A trailblazer’s swan song

After 61 years, Walter Gill is handing the reins to a new generation of educators. He’s prepared them well.

August 1, 2023

Walter Gill
Growing up in segregated schools inspired Walter Gill to champion educational equity. (Lauren Castellana / Towson University)

Walter Gill prefers the smaller classrooms. The ones with communal tables and not much elbow room—where the physical proximity fosters a close learning community.

For Gill, community is at the core of teaching. His 61 years as an educator have shown him relationships are the foundation for successful learning. This belief is evident in the curriculum for his “Teaching and Learning in a Diverse Society” (EDUC 203) course, for which students must interview people from a variety of ethnicities, races, orientations and abilities then present on the cultural and educational insights they gain. Many of Gill’s students are future teachers, and the assignment helps them relate to their future pupils.

“The best teachers adapt their approach to the unique needs of every classroom and every student,” Gill says. “By expanding their understanding of diversity and interacting with people from all walks of life, they gain valuable field experience for their teaching careers.”

At 85 years old, Gill has an abundance of experience to share. He was born in 1937 in Greenville, Mississippi, became the first African American to graduate from Baltimore City College in 1955, then served in the U.S. Army Corps of Engineers before starting his teaching career in 1962. Since then, he’s earned a doctorate in educational communications, written three scholarly books on urban education, taught at seven colleges and universities, and spent decades teaching and working with troubled youth.
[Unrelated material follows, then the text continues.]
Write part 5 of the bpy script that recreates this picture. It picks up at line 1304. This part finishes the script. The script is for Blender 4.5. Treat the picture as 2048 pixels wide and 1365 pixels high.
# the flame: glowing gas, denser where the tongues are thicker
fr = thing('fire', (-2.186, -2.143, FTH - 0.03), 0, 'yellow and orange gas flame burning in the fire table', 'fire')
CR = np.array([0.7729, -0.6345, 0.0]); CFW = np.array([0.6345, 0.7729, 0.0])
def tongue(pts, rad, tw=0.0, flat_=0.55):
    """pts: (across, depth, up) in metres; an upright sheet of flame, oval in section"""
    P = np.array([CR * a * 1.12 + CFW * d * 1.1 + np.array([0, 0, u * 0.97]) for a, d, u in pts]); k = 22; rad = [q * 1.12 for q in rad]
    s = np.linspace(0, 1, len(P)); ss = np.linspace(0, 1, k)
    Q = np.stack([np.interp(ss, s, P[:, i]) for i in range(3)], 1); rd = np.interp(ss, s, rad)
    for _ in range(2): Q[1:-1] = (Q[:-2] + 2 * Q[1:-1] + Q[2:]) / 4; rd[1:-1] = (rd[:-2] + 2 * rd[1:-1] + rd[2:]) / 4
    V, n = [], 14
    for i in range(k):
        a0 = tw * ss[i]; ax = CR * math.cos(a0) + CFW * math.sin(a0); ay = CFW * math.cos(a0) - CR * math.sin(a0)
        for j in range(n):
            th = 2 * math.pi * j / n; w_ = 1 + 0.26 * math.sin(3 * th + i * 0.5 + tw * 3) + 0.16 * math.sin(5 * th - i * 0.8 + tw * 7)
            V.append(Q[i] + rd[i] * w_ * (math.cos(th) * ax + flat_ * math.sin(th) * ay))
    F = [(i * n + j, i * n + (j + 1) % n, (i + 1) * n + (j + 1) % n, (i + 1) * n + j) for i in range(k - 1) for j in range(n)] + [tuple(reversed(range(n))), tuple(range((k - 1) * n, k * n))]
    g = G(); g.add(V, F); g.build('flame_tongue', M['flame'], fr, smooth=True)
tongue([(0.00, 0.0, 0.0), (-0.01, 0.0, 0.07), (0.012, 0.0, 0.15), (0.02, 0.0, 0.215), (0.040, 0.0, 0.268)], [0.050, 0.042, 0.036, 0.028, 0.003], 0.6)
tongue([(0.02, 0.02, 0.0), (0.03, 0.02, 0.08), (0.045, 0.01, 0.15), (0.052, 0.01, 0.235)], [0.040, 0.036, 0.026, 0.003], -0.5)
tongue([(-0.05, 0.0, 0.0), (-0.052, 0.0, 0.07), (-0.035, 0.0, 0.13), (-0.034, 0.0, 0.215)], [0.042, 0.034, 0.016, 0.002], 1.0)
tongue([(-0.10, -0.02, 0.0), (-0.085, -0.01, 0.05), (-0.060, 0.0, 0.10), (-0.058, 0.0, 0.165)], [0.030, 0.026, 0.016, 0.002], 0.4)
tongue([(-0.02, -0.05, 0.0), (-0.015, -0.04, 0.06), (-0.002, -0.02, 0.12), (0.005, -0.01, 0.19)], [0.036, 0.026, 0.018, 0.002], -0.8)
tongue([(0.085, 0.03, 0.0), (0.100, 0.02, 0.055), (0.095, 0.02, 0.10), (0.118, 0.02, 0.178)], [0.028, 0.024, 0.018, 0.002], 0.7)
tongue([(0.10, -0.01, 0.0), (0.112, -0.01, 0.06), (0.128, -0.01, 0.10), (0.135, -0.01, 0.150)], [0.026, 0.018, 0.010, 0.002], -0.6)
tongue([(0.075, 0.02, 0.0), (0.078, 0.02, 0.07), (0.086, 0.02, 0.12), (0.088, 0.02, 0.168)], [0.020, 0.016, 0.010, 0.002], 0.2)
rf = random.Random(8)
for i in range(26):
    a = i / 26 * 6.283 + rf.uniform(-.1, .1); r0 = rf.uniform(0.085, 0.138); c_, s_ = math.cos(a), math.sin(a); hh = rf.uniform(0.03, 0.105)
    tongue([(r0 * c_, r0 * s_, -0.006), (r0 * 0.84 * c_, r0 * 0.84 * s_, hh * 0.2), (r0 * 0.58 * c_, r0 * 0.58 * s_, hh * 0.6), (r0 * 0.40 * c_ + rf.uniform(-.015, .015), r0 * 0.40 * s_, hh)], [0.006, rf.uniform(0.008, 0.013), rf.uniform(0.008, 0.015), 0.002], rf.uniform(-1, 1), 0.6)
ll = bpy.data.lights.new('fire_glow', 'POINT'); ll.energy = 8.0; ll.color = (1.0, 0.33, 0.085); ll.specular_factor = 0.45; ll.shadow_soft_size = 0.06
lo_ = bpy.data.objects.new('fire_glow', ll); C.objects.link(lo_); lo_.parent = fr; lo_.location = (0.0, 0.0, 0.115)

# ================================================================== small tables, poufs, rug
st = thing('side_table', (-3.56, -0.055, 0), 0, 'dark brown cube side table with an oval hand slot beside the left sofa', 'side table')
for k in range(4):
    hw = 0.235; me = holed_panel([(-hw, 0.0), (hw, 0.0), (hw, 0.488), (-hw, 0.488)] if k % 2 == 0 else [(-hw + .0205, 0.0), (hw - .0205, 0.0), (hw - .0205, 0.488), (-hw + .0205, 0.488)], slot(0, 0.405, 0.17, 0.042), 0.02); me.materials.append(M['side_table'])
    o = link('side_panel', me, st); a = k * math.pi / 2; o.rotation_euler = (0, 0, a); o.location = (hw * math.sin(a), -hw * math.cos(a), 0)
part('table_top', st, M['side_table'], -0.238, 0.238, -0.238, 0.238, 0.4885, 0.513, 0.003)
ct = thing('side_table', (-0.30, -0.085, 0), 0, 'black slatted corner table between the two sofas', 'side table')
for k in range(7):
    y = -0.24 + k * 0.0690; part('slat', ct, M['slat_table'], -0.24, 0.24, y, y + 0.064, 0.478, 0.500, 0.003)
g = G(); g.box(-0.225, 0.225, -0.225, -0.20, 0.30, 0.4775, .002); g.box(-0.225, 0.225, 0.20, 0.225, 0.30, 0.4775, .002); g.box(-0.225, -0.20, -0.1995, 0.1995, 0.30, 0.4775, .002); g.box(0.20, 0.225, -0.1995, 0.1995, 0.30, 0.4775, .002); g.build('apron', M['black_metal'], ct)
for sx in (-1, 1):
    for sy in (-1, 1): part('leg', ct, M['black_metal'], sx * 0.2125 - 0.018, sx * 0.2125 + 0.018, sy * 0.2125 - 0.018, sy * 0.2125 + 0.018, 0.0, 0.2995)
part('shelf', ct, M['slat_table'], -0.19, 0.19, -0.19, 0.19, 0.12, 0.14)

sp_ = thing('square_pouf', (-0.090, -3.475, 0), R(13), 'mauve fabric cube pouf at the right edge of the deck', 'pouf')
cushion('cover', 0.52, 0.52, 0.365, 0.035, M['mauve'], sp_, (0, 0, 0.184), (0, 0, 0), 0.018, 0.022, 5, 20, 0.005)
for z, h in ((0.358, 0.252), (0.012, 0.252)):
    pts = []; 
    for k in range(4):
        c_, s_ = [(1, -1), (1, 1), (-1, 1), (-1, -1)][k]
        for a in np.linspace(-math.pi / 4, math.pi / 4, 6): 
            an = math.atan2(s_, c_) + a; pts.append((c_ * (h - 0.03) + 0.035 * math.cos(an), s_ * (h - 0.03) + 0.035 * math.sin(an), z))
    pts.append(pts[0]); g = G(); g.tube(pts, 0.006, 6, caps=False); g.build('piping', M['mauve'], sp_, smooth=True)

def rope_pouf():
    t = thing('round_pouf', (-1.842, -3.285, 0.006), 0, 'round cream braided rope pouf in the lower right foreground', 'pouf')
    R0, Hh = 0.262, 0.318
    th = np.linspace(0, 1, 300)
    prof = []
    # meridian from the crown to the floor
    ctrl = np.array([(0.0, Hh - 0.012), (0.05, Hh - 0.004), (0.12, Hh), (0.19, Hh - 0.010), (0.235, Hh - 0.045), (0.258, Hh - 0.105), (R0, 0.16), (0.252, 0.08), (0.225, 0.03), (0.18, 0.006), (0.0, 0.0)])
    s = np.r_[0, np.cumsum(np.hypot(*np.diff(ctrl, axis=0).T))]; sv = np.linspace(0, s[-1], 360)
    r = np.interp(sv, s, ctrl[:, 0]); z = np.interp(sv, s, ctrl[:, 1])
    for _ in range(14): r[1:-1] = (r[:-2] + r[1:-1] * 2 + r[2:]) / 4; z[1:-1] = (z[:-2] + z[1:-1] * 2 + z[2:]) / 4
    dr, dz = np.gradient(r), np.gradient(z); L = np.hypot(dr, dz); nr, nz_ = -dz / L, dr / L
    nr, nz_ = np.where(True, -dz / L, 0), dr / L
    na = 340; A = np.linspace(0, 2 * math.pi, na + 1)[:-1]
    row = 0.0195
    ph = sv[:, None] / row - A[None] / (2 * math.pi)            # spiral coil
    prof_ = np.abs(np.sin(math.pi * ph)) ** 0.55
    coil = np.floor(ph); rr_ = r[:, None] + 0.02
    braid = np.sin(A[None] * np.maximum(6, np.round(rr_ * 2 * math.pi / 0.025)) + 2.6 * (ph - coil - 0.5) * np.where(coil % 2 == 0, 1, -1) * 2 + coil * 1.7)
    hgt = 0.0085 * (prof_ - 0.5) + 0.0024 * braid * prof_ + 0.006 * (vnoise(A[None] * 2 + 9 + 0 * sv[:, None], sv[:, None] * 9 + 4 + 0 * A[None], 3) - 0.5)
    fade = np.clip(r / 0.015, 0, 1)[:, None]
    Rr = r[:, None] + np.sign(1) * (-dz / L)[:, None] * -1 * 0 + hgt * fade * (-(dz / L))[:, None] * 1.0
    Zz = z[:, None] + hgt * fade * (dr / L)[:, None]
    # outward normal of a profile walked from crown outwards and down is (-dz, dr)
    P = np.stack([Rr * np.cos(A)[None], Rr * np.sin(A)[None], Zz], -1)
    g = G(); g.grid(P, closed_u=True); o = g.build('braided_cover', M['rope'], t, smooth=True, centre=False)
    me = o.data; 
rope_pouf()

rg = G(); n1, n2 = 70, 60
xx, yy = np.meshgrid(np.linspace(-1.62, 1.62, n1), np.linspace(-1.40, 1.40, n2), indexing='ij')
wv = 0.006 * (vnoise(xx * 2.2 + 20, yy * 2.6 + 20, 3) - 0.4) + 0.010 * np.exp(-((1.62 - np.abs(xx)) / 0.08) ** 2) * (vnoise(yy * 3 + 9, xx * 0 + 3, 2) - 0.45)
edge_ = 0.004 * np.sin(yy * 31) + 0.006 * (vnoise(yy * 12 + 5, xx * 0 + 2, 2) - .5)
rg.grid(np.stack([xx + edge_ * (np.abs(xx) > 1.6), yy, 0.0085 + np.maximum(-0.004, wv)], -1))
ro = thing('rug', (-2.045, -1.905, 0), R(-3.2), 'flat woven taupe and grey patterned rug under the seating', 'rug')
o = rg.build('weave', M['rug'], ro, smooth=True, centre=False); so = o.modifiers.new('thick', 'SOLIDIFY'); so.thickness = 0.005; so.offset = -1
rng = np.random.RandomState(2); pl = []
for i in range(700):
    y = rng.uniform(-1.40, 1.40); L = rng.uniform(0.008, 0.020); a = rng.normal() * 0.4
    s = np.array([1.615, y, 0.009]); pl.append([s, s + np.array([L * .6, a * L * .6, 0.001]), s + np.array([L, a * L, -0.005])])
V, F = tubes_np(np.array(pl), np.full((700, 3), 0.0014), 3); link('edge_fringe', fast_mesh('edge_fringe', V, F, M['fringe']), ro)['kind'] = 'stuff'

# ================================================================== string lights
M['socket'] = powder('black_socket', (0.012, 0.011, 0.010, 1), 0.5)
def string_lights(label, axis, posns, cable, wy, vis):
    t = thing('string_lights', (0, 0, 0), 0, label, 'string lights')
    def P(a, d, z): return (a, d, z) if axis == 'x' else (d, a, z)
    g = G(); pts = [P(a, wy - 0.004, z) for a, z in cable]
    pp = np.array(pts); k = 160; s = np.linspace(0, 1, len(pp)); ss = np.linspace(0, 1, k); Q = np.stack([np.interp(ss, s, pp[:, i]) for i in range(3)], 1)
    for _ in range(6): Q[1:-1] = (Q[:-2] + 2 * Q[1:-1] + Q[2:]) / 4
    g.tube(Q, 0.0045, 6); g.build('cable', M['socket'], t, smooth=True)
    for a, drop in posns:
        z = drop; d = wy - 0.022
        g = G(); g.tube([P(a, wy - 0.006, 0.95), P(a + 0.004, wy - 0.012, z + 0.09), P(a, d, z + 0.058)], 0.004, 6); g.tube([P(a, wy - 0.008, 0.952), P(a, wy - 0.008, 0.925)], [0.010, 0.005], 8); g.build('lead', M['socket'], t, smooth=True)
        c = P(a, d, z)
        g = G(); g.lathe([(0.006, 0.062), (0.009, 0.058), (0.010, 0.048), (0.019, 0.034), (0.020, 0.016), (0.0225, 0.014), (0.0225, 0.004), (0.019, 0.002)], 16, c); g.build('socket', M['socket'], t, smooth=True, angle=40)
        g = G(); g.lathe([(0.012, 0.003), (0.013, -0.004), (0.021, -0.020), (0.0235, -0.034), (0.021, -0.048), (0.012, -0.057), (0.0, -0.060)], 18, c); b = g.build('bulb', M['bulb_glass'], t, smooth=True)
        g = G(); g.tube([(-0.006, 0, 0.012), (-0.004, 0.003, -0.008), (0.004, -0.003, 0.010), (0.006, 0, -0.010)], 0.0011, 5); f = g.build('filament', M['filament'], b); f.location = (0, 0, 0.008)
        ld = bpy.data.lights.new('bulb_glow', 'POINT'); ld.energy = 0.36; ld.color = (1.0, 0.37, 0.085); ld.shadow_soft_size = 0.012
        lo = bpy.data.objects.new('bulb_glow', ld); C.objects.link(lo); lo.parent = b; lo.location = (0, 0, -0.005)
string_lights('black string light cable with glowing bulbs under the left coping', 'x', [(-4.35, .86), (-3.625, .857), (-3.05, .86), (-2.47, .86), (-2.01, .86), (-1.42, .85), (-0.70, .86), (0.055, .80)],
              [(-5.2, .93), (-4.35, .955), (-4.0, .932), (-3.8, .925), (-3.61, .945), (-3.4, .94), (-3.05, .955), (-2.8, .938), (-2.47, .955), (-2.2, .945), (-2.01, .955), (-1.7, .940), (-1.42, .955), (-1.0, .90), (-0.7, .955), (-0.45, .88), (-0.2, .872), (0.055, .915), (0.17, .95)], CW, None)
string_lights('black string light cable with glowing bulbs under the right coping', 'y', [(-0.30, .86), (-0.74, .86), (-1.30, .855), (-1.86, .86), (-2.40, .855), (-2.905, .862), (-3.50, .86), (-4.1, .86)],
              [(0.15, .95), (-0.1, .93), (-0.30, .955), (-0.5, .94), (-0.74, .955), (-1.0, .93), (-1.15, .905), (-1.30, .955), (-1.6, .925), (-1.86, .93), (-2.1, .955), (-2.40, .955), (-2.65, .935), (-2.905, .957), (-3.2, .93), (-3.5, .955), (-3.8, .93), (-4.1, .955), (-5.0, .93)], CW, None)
Through it all, he’s developed a firm belief in the power of education to change outcomes for students and the power of teachers to develop curriculums and connections that engage all learners.

“They say it takes a village to raise a child,” Gill says. “I believe education is the most important component of that village.”

He shares this belief, along with evidence to support it and strategies to uphold it, with his students in EDUC 203. Gill has taught the course for 14 years. This academic year will be his last.

Though Gill is planning to hang up his professorial cap, the relationships he’s built through teaching will remain as active as ever. One of his former students made him the godfather of her children. Others call regularly for his mentorship and insight. Gill’s legacy will live on in them and the thousands of students he taught. Many of them are now teachers themselves, ready to carry his relationship-first, curriculum-driven, diversity-centric model of education to a new generation of learners. They are luckier for it.